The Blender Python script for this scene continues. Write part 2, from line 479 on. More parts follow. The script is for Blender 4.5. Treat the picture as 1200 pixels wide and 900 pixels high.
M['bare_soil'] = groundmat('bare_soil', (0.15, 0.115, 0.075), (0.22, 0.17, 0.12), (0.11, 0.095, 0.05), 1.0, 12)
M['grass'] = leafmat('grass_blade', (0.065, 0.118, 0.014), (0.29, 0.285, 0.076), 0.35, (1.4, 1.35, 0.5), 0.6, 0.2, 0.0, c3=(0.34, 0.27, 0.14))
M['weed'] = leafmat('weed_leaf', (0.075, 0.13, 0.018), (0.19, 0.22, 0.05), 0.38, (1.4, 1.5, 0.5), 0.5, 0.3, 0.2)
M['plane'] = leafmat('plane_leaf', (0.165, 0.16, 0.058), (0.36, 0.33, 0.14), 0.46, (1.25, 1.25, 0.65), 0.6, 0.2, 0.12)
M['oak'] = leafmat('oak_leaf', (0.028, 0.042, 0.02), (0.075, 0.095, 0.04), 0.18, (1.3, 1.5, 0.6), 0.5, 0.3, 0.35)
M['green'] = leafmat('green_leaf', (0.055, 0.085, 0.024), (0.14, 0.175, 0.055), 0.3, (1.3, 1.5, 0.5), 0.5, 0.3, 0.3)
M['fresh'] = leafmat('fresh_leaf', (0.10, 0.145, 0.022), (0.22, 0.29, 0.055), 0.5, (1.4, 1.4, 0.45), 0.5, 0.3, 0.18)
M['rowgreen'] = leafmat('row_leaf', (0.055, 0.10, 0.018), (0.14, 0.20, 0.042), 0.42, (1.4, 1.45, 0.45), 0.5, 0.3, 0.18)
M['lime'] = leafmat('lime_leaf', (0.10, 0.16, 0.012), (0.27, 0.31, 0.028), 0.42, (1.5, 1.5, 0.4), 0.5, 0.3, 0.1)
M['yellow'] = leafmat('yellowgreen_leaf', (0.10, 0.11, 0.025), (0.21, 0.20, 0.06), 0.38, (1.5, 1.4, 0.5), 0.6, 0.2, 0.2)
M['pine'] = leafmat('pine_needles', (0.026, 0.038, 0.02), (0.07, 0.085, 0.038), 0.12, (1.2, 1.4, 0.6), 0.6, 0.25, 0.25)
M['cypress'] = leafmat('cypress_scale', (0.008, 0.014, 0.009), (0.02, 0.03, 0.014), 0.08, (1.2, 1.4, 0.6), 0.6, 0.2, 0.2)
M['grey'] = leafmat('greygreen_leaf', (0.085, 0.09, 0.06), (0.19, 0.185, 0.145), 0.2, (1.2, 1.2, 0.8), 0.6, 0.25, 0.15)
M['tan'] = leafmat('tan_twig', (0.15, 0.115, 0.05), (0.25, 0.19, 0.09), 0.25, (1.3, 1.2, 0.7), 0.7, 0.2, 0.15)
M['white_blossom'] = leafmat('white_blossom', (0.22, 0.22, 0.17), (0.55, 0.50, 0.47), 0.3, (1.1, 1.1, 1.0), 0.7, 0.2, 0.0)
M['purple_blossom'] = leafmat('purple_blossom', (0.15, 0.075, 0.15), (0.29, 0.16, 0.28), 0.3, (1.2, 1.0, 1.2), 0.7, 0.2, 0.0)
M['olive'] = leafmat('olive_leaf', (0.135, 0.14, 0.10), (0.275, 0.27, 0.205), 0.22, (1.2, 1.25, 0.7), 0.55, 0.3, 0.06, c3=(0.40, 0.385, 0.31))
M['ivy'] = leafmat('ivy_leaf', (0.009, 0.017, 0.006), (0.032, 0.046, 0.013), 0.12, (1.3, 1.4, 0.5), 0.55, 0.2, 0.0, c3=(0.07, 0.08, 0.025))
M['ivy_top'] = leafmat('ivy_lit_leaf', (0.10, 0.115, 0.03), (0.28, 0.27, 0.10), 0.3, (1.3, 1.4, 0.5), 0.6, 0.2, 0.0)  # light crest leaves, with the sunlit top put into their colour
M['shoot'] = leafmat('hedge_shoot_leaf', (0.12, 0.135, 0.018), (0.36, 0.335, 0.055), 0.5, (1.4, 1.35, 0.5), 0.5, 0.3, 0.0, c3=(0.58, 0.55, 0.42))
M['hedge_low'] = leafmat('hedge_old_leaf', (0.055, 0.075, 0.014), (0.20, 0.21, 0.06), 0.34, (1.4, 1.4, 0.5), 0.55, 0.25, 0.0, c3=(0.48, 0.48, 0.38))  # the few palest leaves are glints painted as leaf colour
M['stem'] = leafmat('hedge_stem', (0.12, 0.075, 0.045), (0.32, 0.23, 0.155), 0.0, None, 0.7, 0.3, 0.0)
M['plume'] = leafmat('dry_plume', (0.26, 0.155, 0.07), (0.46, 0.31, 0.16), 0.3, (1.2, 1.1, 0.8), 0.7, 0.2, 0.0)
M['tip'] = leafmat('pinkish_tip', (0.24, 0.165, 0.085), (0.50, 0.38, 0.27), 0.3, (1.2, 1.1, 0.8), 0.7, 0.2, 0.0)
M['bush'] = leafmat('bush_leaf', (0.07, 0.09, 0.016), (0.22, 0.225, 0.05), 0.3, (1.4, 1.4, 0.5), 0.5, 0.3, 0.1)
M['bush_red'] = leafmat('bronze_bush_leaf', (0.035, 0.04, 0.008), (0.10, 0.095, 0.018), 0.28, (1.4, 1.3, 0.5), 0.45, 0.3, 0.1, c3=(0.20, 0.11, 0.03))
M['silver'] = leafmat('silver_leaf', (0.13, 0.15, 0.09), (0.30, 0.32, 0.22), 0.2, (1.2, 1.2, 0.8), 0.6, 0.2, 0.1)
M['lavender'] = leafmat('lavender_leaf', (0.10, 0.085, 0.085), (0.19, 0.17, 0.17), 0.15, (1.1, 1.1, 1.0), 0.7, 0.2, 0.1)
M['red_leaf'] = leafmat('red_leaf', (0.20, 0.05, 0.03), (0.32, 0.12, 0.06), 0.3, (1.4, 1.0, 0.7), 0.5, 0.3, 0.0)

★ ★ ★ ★

### Task requirements
Take the data above and return it exactly.

### Response
The Blender Python script for this scene continues. Write part 2, from line 479 on. More parts follow. The script is for Blender 4.5. Treat the picture as 1200 pixels wide and 900 pixels high.
M['bare_soil'] = groundmat('bare_soil', (0.15, 0.115, 0.075), (0.22, 0.17, 0.12), (0.11, 0.095, 0.05), 1.0, 12)
M['grass'] = leafmat('grass_blade', (0.065, 0.118, 0.014), (0.29, 0.285, 0.076), 0.35, (1.4, 1.35, 0.5), 0.6, 0.2, 0.0, c3=(0.34, 0.27, 0.14))
M['weed'] = leafmat('weed_leaf', (0.075, 0.13, 0.018), (0.19, 0.22, 0.05), 0.38, (1.4, 1.5, 0.5), 0.5, 0.3, 0.2)
M['plane'] = leafmat('plane_leaf', (0.165, 0.16, 0.058), (0.36, 0.33, 0.14), 0.46, (1.25, 1.25, 0.65), 0.6, 0.2, 0.12)
M['oak'] = leafmat('oak_leaf', (0.028, 0.042, 0.02), (0.075, 0.095, 0.04), 0.18, (1.3, 1.5, 0.6), 0.5, 0.3, 0.35)
M['green'] = leafmat('green_leaf', (0.055, 0.085, 0.024), (0.14, 0.175, 0.055), 0.3, (1.3, 1.5, 0.5), 0.5, 0.3, 0.3)
M['fresh'] = leafmat('fresh_leaf', (0.10, 0.145, 0.022), (0.22, 0.29, 0.055), 0.5, (1.4, 1.4, 0.45), 0.5, 0.3, 0.18)
M['rowgreen'] = leafmat('row_leaf', (0.055, 0.10, 0.018), (0.14, 0.20, 0.042), 0.42, (1.4, 1.45, 0.45), 0.5, 0.3, 0.18)
M['lime'] = leafmat('lime_leaf', (0.10, 0.16, 0.012), (0.27, 0.31, 0.028), 0.42, (1.5, 1.5, 0.4), 0.5, 0.3, 0.1)
M['yellow'] = leafmat('yellowgreen_leaf', (0.10, 0.11, 0.025), (0.21, 0.20, 0.06), 0.38, (1.5, 1.4, 0.5), 0.6, 0.2, 0.2)
M['pine'] = leafmat('pine_needles', (0.026, 0.038, 0.02), (0.07, 0.085, 0.038), 0.12, (1.2, 1.4, 0.6), 0.6, 0.25, 0.25)
M['cypress'] = leafmat('cypress_scale', (0.008, 0.014, 0.009), (0.02, 0.03, 0.014), 0.08, (1.2, 1.4, 0.6), 0.6, 0.2, 0.2)
M['grey'] = leafmat('greygreen_leaf', (0.085, 0.09, 0.06), (0.19, 0.185, 0.145), 0.2, (1.2, 1.2, 0.8), 0.6, 0.25, 0.15)
M['tan'] = leafmat('tan_twig', (0.15, 0.115, 0.05), (0.25, 0.19, 0.09), 0.25, (1.3, 1.2, 0.7), 0.7, 0.2, 0.15)
M['white_blossom'] = leafmat('white_blossom', (0.22, 0.22, 0.17), (0.55, 0.50, 0.47), 0.3, (1.1, 1.1, 1.0), 0.7, 0.2, 0.0)
M['purple_blossom'] = leafmat('purple_blossom', (0.15, 0.075, 0.15), (0.29, 0.16, 0.28), 0.3, (1.2, 1.0, 1.2), 0.7, 0.2, 0.0)
M['olive'] = leafmat('olive_leaf', (0.135, 0.14, 0.10), (0.275, 0.27, 0.205), 0.22, (1.2, 1.25, 0.7), 0.55, 0.3, 0.06, c3=(0.40, 0.385, 0.31))
M['ivy'] = leafmat('ivy_leaf', (0.009, 0.017, 0.006), (0.032, 0.046, 0.013), 0.12, (1.3, 1.4, 0.5), 0.55, 0.2, 0.0, c3=(0.07, 0.08, 0.025))
M['ivy_top'] = leafmat('ivy_lit_leaf', (0.10, 0.115, 0.03), (0.28, 0.27, 0.10), 0.3, (1.3, 1.4, 0.5), 0.6, 0.2, 0.0)  # light crest leaves, with the sunlit top put into their colour
M['shoot'] = leafmat('hedge_shoot_leaf', (0.12, 0.135, 0.018), (0.36, 0.335, 0.055), 0.5, (1.4, 1.35, 0.5), 0.5, 0.3, 0.0, c3=(0.58, 0.55, 0.42))
M['hedge_low'] = leafmat('hedge_old_leaf', (0.055, 0.075, 0.014), (0.20, 0.21, 0.06), 0.34, (1.4, 1.4, 0.5), 0.55, 0.25, 0.0, c3=(0.48, 0.48, 0.38))  # the few palest leaves are glints painted as leaf colour
M['stem'] = leafmat('hedge_stem', (0.12, 0.075, 0.045), (0.32, 0.23, 0.155), 0.0, None, 0.7, 0.3, 0.0)
M['plume'] = leafmat('dry_plume', (0.26, 0.155, 0.07), (0.46, 0.31, 0.16), 0.3, (1.2, 1.1, 0.8), 0.7, 0.2, 0.0)
M['tip'] = leafmat('pinkish_tip', (0.24, 0.165, 0.085), (0.50, 0.38, 0.27), 0.3, (1.2, 1.1, 0.8), 0.7, 0.2, 0.0)
M['bush'] = leafmat('bush_leaf', (0.07, 0.09, 0.016), (0.22, 0.225, 0.05), 0.3, (1.4, 1.4, 0.5), 0.5, 0.3, 0.1)
M['bush_red'] = leafmat('bronze_bush_leaf', (0.035, 0.04, 0.008), (0.10, 0.095, 0.018), 0.28, (1.4, 1.3, 0.5), 0.45, 0.3, 0.1, c3=(0.20, 0.11, 0.03))
M['silver'] = leafmat('silver_leaf', (0.13, 0.15, 0.09), (0.30, 0.32, 0.22), 0.2, (1.2, 1.2, 0.8), 0.6, 0.2, 0.1)
M['lavender'] = leafmat('lavender_leaf', (0.10, 0.085, 0.085), (0.19, 0.17, 0.17), 0.15, (1.1, 1.1, 1.0), 0.7, 0.2, 0.1)
M['red_leaf'] = leafmat('red_leaf', (0.20, 0.05, 0.03), (0.32, 0.12, 0.06), 0.3, (1.4, 1.0, 0.7), 0.5, 0.3, 0.0)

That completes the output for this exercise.